Fiji’s economic outlook for 2024 remains positive, with financial conditions conducive to growth. The latest Economic Review from the Reserve Bank reveals significant expansion in the financial sector, featuring an 8.4% increase in broad money and an 11.4% rise in private sector credit.
Lending to businesses and households has also seen a healthy uptick, with growth rates of 10.9% and 13.3%, respectively. This surge indicates robust confidence among the private sector, which is crucial for sustained economic development.
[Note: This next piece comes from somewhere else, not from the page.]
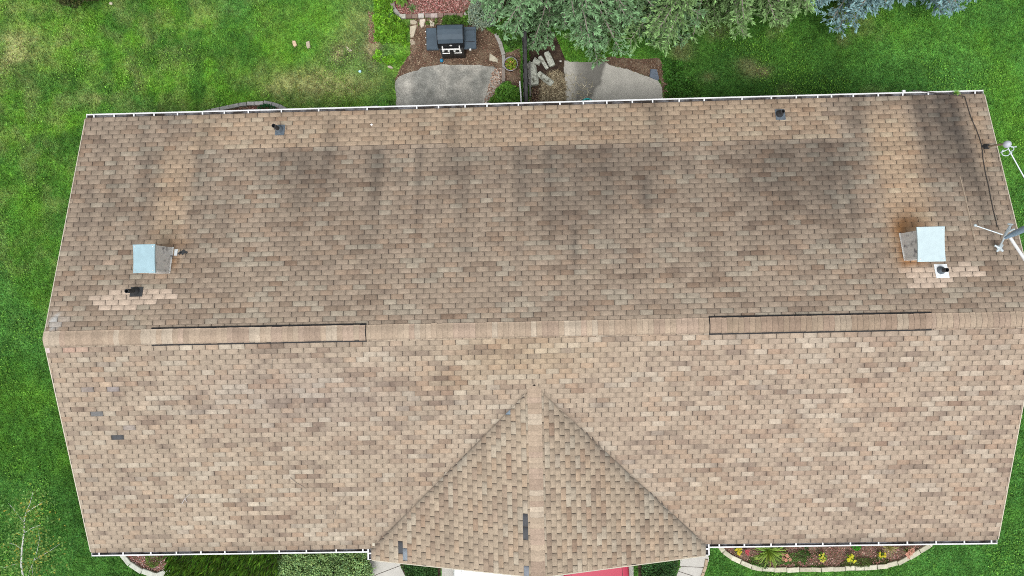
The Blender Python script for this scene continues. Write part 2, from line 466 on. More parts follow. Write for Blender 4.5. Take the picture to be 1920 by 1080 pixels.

At the end of December, liquidity in the banking system was notably strong at $2.4 billion, enabling historically low lending rates. However, time deposit rates experienced a modest increase due to new Basel III liquidity requirements.
Although investment activity remains relatively slow, there are signs of recovery, evidenced by a 25.9% increase in new investment lending. Conversely, while the number of issued building permits dropped by 35.9%, their total value soared by 97.7%, highlighting escalating construction costs and a scarcity of skilled labor.
The Reserve Bank of Fiji suggests these trends indicate cautious but steady growth in the economy.
In summary, Fiji is positioning itself for sustained economic health, showing promising signs despite the challenges. As the country navigates these waters, the focus on bolstering investment and addressing workforce gaps can pave the way for a more robust economic future.